Challenge: The required output consists solely of the lines from the one containing "1), .8, .2, noise=.15, nscale=3)" down to the one containing "x_.inputs[2]); nt.links.new(x_.outputs[0], o_.inputs['Surface'])", both included, each quoted exactly.
──────────────────────────────
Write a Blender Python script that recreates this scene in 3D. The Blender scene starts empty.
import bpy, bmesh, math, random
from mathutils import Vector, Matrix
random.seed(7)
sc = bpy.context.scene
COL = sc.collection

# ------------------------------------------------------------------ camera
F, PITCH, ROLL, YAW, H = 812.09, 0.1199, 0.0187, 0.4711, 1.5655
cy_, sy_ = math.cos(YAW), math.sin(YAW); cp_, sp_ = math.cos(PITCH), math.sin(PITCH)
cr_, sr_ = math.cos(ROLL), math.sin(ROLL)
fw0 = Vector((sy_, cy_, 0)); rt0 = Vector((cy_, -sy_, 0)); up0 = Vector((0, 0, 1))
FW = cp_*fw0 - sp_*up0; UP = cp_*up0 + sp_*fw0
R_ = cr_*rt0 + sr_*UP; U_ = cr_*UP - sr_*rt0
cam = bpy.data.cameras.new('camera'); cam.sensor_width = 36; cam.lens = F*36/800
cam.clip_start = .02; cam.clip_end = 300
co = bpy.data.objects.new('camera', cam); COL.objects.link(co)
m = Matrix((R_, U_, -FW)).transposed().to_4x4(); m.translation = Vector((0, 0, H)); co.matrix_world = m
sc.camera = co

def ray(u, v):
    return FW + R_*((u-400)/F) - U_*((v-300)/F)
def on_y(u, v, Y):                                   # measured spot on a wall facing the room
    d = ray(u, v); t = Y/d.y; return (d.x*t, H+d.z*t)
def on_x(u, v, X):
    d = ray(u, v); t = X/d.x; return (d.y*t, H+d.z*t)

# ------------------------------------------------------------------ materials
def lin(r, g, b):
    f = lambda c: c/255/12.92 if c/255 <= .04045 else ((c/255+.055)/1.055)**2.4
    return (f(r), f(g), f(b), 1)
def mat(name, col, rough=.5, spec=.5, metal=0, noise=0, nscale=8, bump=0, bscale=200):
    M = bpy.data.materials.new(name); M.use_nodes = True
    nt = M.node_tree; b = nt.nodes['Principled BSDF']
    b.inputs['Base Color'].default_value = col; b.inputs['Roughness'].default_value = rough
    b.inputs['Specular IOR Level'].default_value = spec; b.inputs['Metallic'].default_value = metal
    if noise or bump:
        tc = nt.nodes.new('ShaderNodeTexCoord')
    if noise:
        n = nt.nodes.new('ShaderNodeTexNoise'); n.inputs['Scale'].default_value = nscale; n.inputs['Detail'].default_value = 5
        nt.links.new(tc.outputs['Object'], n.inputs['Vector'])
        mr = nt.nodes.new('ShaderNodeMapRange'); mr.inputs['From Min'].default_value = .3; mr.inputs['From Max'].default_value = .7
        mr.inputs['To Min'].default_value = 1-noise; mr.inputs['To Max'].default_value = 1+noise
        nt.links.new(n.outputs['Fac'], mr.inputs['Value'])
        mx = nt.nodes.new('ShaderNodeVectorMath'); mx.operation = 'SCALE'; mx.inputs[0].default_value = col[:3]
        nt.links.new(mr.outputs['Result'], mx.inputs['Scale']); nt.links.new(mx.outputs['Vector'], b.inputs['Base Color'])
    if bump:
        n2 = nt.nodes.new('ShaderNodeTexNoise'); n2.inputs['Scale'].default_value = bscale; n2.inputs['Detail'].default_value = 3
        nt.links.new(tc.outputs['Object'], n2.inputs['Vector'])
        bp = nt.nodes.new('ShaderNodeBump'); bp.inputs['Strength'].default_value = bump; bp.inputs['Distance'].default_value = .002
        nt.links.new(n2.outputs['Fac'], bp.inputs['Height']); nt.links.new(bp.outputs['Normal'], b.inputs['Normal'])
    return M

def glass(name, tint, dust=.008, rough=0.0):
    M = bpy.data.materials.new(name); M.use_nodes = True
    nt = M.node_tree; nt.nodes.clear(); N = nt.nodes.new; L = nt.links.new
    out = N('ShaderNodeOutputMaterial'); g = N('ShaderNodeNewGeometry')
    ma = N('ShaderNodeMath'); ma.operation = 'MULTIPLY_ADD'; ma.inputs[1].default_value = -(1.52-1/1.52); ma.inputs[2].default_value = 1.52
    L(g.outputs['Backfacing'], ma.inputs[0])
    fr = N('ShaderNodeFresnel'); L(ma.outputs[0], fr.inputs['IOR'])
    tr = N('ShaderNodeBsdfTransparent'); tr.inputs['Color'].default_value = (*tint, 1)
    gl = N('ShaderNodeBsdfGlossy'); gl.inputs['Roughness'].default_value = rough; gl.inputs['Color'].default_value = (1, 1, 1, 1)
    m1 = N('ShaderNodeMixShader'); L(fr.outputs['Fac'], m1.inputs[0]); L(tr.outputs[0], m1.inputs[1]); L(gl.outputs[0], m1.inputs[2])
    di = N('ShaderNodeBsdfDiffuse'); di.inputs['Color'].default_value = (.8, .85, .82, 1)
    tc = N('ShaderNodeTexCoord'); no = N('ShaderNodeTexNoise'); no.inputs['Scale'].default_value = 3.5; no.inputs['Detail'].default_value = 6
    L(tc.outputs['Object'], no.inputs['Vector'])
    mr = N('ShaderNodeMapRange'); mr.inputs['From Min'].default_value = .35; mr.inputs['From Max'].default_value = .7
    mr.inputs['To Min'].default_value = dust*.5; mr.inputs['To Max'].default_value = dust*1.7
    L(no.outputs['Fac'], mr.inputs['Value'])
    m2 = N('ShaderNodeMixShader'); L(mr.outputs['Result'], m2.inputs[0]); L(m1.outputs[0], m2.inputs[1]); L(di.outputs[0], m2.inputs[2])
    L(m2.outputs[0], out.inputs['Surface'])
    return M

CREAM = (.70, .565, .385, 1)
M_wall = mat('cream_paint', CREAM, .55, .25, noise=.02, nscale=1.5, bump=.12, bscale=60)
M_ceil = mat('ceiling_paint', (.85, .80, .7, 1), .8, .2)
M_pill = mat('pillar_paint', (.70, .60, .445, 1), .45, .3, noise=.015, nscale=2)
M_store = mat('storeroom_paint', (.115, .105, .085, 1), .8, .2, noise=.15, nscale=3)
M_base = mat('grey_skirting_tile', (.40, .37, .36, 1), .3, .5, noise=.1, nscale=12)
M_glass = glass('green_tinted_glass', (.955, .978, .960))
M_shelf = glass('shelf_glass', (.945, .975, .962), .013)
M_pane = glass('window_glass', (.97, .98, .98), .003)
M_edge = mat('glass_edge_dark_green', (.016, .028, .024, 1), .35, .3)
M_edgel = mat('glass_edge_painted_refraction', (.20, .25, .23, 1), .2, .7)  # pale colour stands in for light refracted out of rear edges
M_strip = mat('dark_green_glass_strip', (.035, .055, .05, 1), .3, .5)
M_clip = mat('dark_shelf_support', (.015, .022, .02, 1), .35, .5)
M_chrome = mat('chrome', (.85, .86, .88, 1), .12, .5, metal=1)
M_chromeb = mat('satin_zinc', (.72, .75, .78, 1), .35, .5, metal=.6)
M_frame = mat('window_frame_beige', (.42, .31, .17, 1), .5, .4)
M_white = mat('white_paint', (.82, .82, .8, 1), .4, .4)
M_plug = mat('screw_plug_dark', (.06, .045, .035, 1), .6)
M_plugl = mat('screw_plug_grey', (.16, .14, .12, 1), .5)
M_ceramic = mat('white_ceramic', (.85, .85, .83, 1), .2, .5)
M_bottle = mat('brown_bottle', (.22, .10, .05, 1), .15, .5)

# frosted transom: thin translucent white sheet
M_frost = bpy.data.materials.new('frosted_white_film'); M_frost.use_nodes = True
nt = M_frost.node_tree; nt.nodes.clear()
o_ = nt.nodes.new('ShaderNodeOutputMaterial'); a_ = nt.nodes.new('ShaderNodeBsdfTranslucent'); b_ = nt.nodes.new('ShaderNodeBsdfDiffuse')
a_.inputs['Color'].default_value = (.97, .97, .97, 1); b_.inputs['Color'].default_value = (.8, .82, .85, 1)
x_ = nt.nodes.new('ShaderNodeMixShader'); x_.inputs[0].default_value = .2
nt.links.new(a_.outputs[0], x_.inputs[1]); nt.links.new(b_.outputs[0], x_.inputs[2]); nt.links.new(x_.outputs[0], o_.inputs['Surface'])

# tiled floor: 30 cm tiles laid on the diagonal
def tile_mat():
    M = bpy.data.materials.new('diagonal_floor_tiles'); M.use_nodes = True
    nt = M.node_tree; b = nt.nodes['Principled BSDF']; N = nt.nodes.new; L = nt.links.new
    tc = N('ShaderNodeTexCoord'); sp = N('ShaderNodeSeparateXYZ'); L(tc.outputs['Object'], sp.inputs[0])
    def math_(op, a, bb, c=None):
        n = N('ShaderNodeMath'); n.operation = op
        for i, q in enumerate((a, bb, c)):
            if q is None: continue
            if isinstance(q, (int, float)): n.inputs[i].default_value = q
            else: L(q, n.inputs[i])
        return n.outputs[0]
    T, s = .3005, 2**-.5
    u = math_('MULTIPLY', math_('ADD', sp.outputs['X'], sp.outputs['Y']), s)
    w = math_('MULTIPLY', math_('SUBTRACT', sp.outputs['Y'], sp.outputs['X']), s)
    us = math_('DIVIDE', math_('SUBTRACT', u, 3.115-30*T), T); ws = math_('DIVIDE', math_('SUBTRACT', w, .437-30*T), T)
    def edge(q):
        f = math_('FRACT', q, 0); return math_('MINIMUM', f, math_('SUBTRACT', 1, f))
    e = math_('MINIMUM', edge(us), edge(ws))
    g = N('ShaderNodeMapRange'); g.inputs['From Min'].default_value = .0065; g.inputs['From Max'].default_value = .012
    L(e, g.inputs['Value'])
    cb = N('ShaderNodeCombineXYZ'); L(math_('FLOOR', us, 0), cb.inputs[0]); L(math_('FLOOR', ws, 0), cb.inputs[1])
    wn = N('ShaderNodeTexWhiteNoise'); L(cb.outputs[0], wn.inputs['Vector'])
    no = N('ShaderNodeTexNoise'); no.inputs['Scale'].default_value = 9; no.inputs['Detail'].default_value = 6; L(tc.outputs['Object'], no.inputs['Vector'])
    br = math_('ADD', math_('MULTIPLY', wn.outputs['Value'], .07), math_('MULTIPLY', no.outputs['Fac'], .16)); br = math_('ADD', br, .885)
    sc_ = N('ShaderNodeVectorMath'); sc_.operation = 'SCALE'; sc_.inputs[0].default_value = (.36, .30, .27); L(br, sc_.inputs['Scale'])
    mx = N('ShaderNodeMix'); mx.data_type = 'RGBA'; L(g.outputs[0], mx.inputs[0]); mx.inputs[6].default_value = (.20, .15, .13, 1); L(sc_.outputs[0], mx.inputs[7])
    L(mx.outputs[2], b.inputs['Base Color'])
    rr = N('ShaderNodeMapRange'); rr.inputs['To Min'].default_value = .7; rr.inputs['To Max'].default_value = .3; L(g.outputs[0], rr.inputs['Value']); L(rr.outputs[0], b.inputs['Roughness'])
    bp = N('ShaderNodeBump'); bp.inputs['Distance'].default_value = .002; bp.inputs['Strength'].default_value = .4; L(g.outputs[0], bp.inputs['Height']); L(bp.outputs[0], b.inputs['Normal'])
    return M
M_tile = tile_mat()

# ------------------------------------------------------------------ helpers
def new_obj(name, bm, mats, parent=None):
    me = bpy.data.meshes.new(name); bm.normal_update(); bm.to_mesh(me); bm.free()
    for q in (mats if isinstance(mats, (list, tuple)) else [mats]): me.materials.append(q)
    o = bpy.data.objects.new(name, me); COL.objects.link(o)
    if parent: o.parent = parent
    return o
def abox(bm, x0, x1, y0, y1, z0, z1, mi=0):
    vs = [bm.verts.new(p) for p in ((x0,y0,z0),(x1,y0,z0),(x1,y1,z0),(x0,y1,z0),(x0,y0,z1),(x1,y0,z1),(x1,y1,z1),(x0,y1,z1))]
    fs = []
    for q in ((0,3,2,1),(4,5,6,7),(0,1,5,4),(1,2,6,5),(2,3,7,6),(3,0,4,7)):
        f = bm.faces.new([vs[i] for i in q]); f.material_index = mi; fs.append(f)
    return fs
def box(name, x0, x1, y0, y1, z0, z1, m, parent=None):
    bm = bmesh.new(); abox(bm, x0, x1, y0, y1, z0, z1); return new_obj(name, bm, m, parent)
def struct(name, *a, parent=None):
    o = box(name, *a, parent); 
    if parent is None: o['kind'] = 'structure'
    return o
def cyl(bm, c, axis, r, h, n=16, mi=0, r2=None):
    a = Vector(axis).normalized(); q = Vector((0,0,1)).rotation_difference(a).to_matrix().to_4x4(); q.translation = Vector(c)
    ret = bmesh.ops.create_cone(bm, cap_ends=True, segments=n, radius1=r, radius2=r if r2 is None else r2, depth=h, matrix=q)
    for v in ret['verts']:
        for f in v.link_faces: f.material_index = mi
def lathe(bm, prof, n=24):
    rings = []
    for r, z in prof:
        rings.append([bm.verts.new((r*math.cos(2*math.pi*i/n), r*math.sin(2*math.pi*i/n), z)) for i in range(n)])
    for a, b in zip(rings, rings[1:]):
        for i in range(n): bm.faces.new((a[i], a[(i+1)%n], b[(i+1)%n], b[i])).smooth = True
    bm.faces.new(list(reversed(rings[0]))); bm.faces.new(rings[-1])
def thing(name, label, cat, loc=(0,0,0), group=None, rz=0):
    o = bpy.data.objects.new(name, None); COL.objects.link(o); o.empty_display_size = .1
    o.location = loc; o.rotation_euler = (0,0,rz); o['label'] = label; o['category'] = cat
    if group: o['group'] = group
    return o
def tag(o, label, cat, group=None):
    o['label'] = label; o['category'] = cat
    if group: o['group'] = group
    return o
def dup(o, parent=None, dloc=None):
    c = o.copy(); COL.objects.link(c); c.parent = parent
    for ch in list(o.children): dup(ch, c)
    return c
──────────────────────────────
Worked answer:
M_store = mat('storeroom_paint', (.115, .105, .085, 1), .8, .2, noise=.15, nscale=3)
M_base = mat('grey_skirting_tile', (.40, .37, .36, 1), .3, .5, noise=.1, nscale=12)
M_glass = glass('green_tinted_glass', (.955, .978, .960))
M_shelf = glass('shelf_glass', (.945, .975, .962), .013)
M_pane = glass('window_glass', (.97, .98, .98), .003)
M_edge = mat('glass_edge_dark_green', (.016, .028, .024, 1), .35, .3)
M_edgel = mat('glass_edge_painted_refraction', (.20, .25, .23, 1), .2, .7)  # pale colour stands in for light refracted out of rear edges
M_strip = mat('dark_green_glass_strip', (.035, .055, .05, 1), .3, .5)
M_clip = mat('dark_shelf_support', (.015, .022, .02, 1), .35, .5)
M_chrome = mat('chrome', (.85, .86, .88, 1), .12, .5, metal=1)
M_chromeb = mat('satin_zinc', (.72, .75, .78, 1), .35, .5, metal=.6)
M_frame = mat('window_frame_beige', (.42, .31, .17, 1), .5, .4)
M_white = mat('white_paint', (.82, .82, .8, 1), .4, .4)
M_plug = mat('screw_plug_dark', (.06, .045, .035, 1), .6)
M_plugl = mat('screw_plug_grey', (.16, .14, .12, 1), .5)
M_ceramic = mat('white_ceramic', (.85, .85, .83, 1), .2, .5)
M_bottle = mat('brown_bottle', (.22, .10, .05, 1), .15, .5)

# frosted transom: thin translucent white sheet
M_frost = bpy.data.materials.new('frosted_white_film'); M_frost.use_nodes = True
nt = M_frost.node_tree; nt.nodes.clear()
o_ = nt.nodes.new('ShaderNodeOutputMaterial'); a_ = nt.nodes.new('ShaderNodeBsdfTranslucent'); b_ = nt.nodes.new('ShaderNodeBsdfDiffuse')
a_.inputs['Color'].default_value = (.97, .97, .97, 1); b_.inputs['Color'].default_value = (.8, .82, .85, 1)
x_ = nt.nodes.new('ShaderNodeMixShader'); x_.inputs[0].default_value = .2
nt.links.new(a_.outputs[0], x_.inputs[1]); nt.links.new(b_.outputs[0], x_.inputs[2]); nt.links.new(x_.outputs[0], o_.inputs['Surface'])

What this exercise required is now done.